Request. Transcribe all records exactly.

Begin Excerpted data

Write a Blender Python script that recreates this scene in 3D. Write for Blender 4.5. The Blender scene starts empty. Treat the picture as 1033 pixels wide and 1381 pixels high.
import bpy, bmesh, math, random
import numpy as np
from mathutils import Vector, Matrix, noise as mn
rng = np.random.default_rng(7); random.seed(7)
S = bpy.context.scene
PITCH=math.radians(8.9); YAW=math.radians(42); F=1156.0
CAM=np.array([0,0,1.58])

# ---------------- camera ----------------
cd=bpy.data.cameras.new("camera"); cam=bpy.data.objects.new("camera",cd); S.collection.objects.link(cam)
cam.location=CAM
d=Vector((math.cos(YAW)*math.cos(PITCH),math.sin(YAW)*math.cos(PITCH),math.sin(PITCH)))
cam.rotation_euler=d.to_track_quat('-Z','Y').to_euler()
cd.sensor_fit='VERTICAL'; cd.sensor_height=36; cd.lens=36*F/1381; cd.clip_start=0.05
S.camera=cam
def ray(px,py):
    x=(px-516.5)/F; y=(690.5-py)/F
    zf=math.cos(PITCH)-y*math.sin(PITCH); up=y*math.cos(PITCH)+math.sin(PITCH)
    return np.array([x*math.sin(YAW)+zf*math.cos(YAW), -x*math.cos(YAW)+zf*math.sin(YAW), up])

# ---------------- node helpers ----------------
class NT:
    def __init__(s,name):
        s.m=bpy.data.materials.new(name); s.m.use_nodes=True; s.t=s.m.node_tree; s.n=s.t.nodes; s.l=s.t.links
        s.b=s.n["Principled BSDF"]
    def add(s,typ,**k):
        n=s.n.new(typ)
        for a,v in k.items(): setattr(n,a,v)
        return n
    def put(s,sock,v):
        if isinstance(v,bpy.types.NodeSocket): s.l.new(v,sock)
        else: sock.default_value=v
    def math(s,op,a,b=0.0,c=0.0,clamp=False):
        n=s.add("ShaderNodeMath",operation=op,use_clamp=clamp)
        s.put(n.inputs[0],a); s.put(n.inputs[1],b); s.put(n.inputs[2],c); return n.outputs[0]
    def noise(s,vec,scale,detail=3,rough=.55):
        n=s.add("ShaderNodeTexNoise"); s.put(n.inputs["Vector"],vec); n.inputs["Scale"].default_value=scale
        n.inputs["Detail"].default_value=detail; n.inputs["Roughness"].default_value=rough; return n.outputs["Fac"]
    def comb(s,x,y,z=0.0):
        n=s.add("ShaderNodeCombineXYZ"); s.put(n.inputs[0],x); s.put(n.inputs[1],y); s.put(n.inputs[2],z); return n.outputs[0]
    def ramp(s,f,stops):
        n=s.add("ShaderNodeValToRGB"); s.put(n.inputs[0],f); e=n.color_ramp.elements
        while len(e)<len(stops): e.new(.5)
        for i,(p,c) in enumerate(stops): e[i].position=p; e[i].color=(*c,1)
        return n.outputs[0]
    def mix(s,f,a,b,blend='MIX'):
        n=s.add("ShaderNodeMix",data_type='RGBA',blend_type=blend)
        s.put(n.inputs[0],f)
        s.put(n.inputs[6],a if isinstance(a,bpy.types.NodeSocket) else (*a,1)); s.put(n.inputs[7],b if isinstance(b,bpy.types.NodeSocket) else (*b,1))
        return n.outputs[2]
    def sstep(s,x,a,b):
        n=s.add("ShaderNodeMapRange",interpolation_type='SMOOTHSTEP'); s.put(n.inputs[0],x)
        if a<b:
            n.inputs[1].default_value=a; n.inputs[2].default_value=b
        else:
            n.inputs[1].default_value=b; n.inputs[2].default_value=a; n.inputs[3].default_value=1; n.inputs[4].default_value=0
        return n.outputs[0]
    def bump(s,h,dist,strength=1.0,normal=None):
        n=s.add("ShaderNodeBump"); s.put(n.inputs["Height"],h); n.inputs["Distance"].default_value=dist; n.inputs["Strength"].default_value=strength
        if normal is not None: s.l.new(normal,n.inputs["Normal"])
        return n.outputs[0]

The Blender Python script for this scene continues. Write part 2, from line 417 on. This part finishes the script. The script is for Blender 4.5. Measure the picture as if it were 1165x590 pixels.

End Excerpted data

Solution to this task.
Write a Blender Python script that recreates this scene in 3D. Write for Blender 4.5. The Blender scene starts empty. Treat the picture as 1033 pixels wide and 1381 pixels high.
import bpy, bmesh, math, random
import numpy as np
from mathutils import Vector, Matrix, noise as mn
rng = np.random.default_rng(7); random.seed(7)
S = bpy.context.scene
PITCH=math.radians(8.9); YAW=math.radians(42); F=1156.0
CAM=np.array([0,0,1.58])

# ---------------- camera ----------------
cd=bpy.data.cameras.new("camera"); cam=bpy.data.objects.new("camera",cd); S.collection.objects.link(cam)
cam.location=CAM
d=Vector((math.cos(YAW)*math.cos(PITCH),math.sin(YAW)*math.cos(PITCH),math.sin(PITCH)))
cam.rotation_euler=d.to_track_quat('-Z','Y').to_euler()
cd.sensor_fit='VERTICAL'; cd.sensor_height=36; cd.lens=36*F/1381; cd.clip_start=0.05
S.camera=cam
def ray(px,py):
    x=(px-516.5)/F; y=(690.5-py)/F
    zf=math.cos(PITCH)-y*math.sin(PITCH); up=y*math.cos(PITCH)+math.sin(PITCH)
    return np.array([x*math.sin(YAW)+zf*math.cos(YAW), -x*math.cos(YAW)+zf*math.sin(YAW), up])

# ---------------- node helpers ----------------
class NT:
    def __init__(s,name):
        s.m=bpy.data.materials.new(name); s.m.use_nodes=True; s.t=s.m.node_tree; s.n=s.t.nodes; s.l=s.t.links
        s.b=s.n["Principled BSDF"]
    def add(s,typ,**k):
        n=s.n.new(typ)
        for a,v in k.items(): setattr(n,a,v)
        return n
    def put(s,sock,v):
        if isinstance(v,bpy.types.NodeSocket): s.l.new(v,sock)
        else: sock.default_value=v
    def math(s,op,a,b=0.0,c=0.0,clamp=False):
        n=s.add("ShaderNodeMath",operation=op,use_clamp=clamp)
        s.put(n.inputs[0],a); s.put(n.inputs[1],b); s.put(n.inputs[2],c); return n.outputs[0]
    def noise(s,vec,scale,detail=3,rough=.55):
        n=s.add("ShaderNodeTexNoise"); s.put(n.inputs["Vector"],vec); n.inputs["Scale"].default_value=scale
        n.inputs["Detail"].default_value=detail; n.inputs["Roughness"].default_value=rough; return n.outputs["Fac"]
    def comb(s,x,y,z=0.0):
        n=s.add("ShaderNodeCombineXYZ"); s.put(n.inputs[0],x); s.put(n.inputs[1],y); s.put(n.inputs[2],z); return n.outputs[0]
    def ramp(s,f,stops):
        n=s.add("ShaderNodeValToRGB"); s.put(n.inputs[0],f); e=n.color_ramp.elements
        while len(e)<len(stops): e.new(.5)
        for i,(p,c) in enumerate(stops): e[i].position=p; e[i].color=(*c,1)
        return n.outputs[0]
    def mix(s,f,a,b,blend='MIX'):
        n=s.add("ShaderNodeMix",data_type='RGBA',blend_type=blend)
        s.put(n.inputs[0],f)
        s.put(n.inputs[6],a if isinstance(a,bpy.types.NodeSocket) else (*a,1)); s.put(n.inputs[7],b if isinstance(b,bpy.types.NodeSocket) else (*b,1))
        return n.outputs[2]
    def sstep(s,x,a,b):
        n=s.add("ShaderNodeMapRange",interpolation_type='SMOOTHSTEP'); s.put(n.inputs[0],x)
        if a<b:
            n.inputs[1].default_value=a; n.inputs[2].default_value=b
        else:
            n.inputs[1].default_value=b; n.inputs[2].default_value=a; n.inputs[3].default_value=1; n.inputs[4].default_value=0
        return n.outputs[0]
    def bump(s,h,dist,strength=1.0,normal=None):
        n=s.add("ShaderNodeBump"); s.put(n.inputs["Height"],h); n.inputs["Distance"].default_value=dist; n.inputs["Strength"].default_value=strength
        if normal is not None: s.l.new(normal,n.inputs["Normal"])
        return n.outputs[0]

The Blender Python script for this scene continues. Write part 2, from line 417 on. This part finishes the script. The script is for Blender 4.5. Measure the picture as if it were 1165x590 pixels.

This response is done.